▶ _Instruction_: Please report every line from the material that contains the word "More".

▶ _Entries with scene source code_:

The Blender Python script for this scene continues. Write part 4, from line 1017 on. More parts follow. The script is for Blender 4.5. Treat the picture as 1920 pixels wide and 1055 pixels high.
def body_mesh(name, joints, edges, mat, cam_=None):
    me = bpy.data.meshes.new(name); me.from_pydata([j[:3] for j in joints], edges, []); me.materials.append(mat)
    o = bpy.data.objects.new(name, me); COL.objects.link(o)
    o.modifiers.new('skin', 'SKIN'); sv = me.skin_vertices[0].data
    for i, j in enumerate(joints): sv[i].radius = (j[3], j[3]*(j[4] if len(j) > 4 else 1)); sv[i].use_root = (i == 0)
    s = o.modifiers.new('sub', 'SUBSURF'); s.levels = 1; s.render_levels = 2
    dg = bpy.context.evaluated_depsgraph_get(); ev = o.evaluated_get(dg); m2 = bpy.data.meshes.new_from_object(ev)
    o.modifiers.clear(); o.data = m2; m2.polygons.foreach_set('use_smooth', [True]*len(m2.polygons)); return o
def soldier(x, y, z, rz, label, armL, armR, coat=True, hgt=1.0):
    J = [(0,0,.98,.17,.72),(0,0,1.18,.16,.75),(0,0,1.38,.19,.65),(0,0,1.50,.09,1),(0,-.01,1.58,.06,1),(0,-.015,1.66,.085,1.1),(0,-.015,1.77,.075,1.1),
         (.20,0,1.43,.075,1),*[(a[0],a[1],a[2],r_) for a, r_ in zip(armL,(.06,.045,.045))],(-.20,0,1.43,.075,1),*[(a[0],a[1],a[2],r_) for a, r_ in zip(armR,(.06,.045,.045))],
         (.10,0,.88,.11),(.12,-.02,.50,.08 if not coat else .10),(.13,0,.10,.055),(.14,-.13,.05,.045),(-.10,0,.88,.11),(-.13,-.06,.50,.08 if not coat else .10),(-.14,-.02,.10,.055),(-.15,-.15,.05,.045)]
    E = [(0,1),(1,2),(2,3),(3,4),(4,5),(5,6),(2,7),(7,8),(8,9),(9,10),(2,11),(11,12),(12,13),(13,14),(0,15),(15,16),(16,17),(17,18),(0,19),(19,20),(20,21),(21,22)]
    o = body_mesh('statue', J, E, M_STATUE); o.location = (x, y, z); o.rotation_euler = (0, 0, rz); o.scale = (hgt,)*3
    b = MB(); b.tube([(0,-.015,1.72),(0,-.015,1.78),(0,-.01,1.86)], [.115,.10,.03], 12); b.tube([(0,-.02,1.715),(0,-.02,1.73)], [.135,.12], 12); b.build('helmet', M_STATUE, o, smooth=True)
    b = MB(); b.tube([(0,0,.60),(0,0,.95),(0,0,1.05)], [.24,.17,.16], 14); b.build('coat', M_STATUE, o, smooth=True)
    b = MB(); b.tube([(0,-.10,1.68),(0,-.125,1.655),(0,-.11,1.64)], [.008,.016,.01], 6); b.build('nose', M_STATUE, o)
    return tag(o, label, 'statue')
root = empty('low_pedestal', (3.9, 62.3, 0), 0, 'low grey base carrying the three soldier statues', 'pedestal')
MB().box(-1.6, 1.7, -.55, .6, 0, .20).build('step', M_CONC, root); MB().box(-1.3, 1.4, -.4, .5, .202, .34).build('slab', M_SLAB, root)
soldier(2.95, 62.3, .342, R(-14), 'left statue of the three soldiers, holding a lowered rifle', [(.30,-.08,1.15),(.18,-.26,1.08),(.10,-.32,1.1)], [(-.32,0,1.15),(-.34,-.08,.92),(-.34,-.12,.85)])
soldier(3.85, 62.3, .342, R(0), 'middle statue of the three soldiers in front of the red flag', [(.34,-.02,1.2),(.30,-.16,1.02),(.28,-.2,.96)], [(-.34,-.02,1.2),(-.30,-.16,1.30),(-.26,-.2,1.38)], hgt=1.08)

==

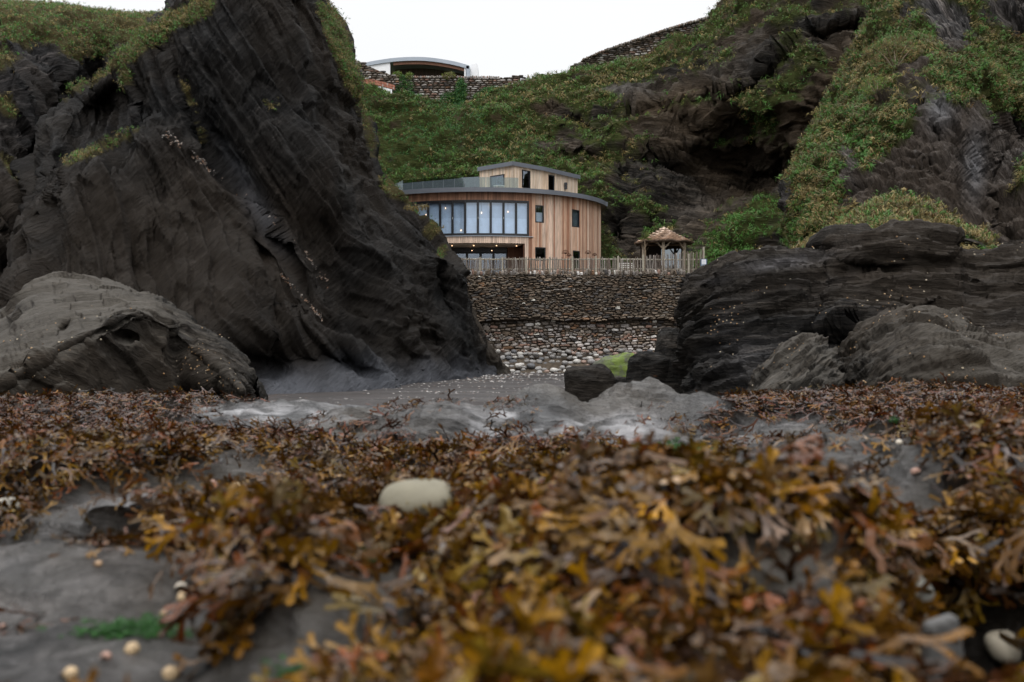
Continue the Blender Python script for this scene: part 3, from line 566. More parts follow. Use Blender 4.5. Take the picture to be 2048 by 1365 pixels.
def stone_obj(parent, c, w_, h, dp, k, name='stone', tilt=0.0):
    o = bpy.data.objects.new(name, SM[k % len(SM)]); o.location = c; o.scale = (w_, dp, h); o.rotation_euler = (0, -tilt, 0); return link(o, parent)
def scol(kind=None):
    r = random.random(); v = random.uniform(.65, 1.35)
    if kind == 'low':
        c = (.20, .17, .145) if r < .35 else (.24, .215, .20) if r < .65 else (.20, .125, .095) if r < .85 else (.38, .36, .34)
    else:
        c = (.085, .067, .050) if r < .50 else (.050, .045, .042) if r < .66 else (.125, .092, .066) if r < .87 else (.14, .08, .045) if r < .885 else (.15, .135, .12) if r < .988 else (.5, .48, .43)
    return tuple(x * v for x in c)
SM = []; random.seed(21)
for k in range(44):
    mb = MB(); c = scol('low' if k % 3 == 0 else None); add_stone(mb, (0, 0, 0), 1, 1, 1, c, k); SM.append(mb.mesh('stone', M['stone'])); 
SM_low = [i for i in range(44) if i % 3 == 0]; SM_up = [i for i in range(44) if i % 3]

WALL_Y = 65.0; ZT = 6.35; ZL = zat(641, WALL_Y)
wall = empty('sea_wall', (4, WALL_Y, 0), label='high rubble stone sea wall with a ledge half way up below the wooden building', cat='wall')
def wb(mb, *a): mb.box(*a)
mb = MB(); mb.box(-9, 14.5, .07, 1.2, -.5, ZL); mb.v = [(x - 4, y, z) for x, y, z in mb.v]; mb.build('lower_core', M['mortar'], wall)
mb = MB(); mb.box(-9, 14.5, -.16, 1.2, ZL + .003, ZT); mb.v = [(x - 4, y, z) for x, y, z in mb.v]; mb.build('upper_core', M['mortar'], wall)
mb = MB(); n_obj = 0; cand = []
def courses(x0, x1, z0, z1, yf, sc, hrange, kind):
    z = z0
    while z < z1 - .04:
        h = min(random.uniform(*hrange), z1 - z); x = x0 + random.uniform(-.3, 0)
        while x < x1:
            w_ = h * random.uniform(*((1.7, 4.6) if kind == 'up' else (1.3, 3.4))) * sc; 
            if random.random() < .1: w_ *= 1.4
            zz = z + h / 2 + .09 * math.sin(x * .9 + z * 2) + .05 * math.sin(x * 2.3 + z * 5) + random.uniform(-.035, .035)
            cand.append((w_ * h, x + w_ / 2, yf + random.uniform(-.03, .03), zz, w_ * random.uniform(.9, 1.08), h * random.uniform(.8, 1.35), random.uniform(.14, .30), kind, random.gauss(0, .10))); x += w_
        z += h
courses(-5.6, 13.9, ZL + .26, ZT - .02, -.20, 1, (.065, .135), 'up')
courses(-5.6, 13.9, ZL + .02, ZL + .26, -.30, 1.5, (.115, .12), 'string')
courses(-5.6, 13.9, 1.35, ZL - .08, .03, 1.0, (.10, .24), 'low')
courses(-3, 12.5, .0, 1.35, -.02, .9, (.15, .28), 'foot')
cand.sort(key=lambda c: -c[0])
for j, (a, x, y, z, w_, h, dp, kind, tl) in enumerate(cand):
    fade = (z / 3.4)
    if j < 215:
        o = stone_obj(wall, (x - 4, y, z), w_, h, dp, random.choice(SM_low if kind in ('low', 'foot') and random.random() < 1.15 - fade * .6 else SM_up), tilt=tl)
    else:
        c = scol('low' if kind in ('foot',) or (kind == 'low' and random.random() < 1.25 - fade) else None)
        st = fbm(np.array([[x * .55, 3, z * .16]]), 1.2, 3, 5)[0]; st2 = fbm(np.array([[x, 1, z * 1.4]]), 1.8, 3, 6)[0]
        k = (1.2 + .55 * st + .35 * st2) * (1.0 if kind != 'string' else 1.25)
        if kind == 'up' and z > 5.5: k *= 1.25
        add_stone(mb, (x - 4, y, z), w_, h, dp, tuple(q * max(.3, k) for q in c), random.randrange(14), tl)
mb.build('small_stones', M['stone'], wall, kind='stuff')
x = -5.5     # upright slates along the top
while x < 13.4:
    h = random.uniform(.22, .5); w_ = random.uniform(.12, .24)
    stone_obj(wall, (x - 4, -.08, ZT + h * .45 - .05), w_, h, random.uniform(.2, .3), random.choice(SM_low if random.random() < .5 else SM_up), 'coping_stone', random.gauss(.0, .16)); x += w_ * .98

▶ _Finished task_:
The Blender Python script for this scene continues. Write part 4, from line 1017 on. More parts follow. The script is for Blender 4.5. Treat the picture as 1920 pixels wide and 1055 pixels high.
Continue the Blender Python script for this scene: part 3, from line 566. More parts follow. Use Blender 4.5. Take the picture to be 2048 by 1365 pixels.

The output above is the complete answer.